La maggior riduzione della percentuale di occupati fra gli immigrati irregolari ha almeno due possibili spiegazioni. In primo luogo, la mancanza del permesso di soggiorno impedisce ai migranti di svolgere attività lavorative con un regolare contratto di lavoro. Ciò li rende particolarmente esposti alle fluttuazioni del ciclo economico, non potendo vantare alcuna forma di garanzia giuridica del rapporto lavorativo. In secondo luogo, la legge italiana prevede che la concessione e il mantenimento del permesso di soggiorno per motivi di lavoro siano condizionati all’avere un impiego. Durante un periodo di crisi, restare privi del lavoro può portare alla perdita del permesso di soggiorno e il conseguente ritorno in una condizione d’irregolarità.

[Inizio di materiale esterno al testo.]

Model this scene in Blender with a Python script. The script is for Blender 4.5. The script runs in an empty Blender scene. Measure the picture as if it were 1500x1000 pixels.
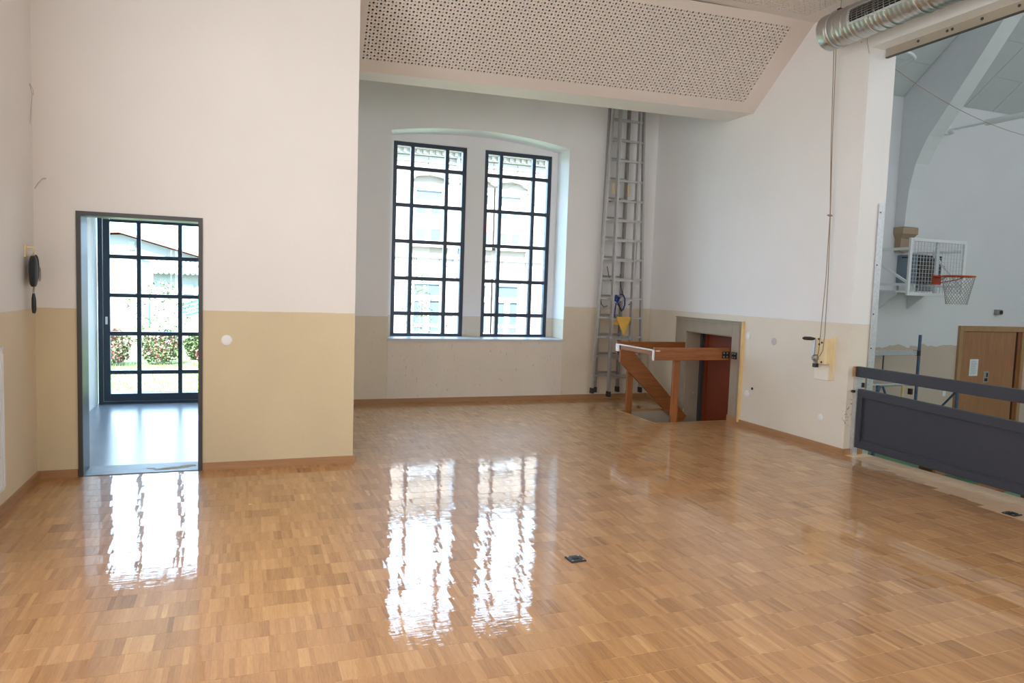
import bpy, math, random
import numpy as np
from mathutils import Vector, Matrix

rng = random.Random(7)
nrg = np.random.default_rng(11)
S = bpy.context.scene
COL = S.collection
PI = math.pi

# ------------------------------------------------------------------ camera
XL, Y1, XB, Y2, XR, YE = -1.478, 6.4155, 0.927, 9.538, 5.79, 5.653
XC, XE = 6.13, 6.08            # hall side of the wall, edge of the stage floor
ZG = -1.05                     # floor of the gym hall
cam = bpy.data.cameras.new('camera')
co = bpy.data.objects.new('camera', cam); COL.objects.link(co)
cam.sensor_width = 36.0; cam.lens = 1057.7172 / 1500 * 36; cam.clip_start = 0.05; cam.clip_end = 400
F = Vector((0.35011374, 0.93372931, -0.07463204)); R = Vector((0.93669278, -0.34855329, 0.03342521)); U = Vector((-0.00519686, 0.08160992, 0.9966508))
M = Matrix((( R.x, U.x, -F.x), (R.y, U.y, -F.y), (R.z, U.z, -F.z)))
co.matrix_world = Matrix.Translation((0, 0, 1.6)) @ M.to_4x4()
S.camera = co
# ------------------------------------------------------------------ world, lights, exposure
W = bpy.data.worlds.new('sky'); S.world = W; W.use_nodes = True
wn = W.node_tree; bg = wn.nodes['Background']
bg.inputs[0].default_value = (0.56, 0.77, 1.0, 1); bg.inputs[1].default_value = 12.5
def area(name, loc, rot, sx, sy, power, color):
    l = bpy.data.lights.new(name, 'AREA'); l.shape = 'RECTANGLE'; l.size = sx; l.size_y = sy; l.energy = power; l.color = color
    o = bpy.data.objects.new(name, l); COL.objects.link(o); o.location = loc; o.rotation_euler = rot
    return o
area('daylight_side_window_near', (XL+.03, 1.1, 2.45), (PI/2, 0, -PI/2), 1.7, 2.5, 80, (0.95, 0.97, 1.0))
area('daylight_side_window_far', (XL+.03, 3.5, 2.45), (PI/2, 0, -PI/2), 1.7, 2.5, 80, (0.95, 0.97, 1.0))
area('fill_back', (3.2, -2.3, 2.3), (PI/2, 0, 0), 4.6, 2.6, 102, (0.88, 0.94, 1.0))  # added fill lamp behind the camera to brighten room and alcove
area('fill_hall_end', (11.0, -2.2, 3.8), (PI/2, 0, 0), 7.0, 3.8, 170, (0.90, 0.94, 1.0))  # added fill for the hall, no window known at this end
area('fill_hall_roof', (12.0, 1.5, 9.3), (0, 0, 0), 5.0, 3.0, 150, (0.90, 0.94, 1.0))  # added overhead lamp brightening the hall, no skylight known
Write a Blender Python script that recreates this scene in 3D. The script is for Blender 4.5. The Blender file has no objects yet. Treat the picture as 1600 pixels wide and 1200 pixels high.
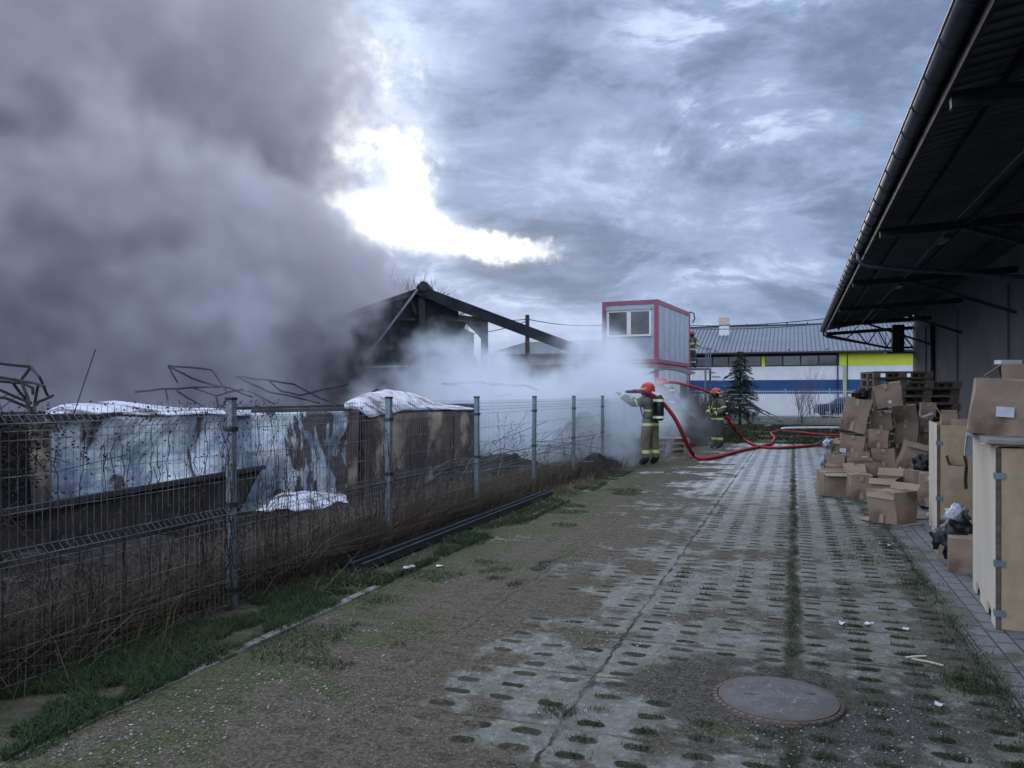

Al tempo stesso, si riduce la possibilità di regolarizzare la propria presenza attraverso l’accesso (improprio) ai decreti flussi o ai vari programmi di regolarizzazione che si sono susseguiti nel tempo.

Questi dati sembrano quindi smentire la sensazione che gli immigrati “rubino il lavoro” agli italiani, spesso evocata anche assai autorevolmente, come ad esempio in agosto quando lo stesso ministro dell’Interno dichiarò testualmente che non avrebbe firmato alcuna “legge che possa far correre il rischio a un ragazzo italiano di veder rubato il posto di lavoro da un immigrato”.

Al contrario, l’evidenza suggerisce che in caso di condizioni economiche avverse sono proprio gli stranieri i primi a perdere il lavoro e che gli immigrati irregolari, per loro natura confinati nel mercato del lavoro nero, soffrono le conseguenze della crisi ancora più duramente.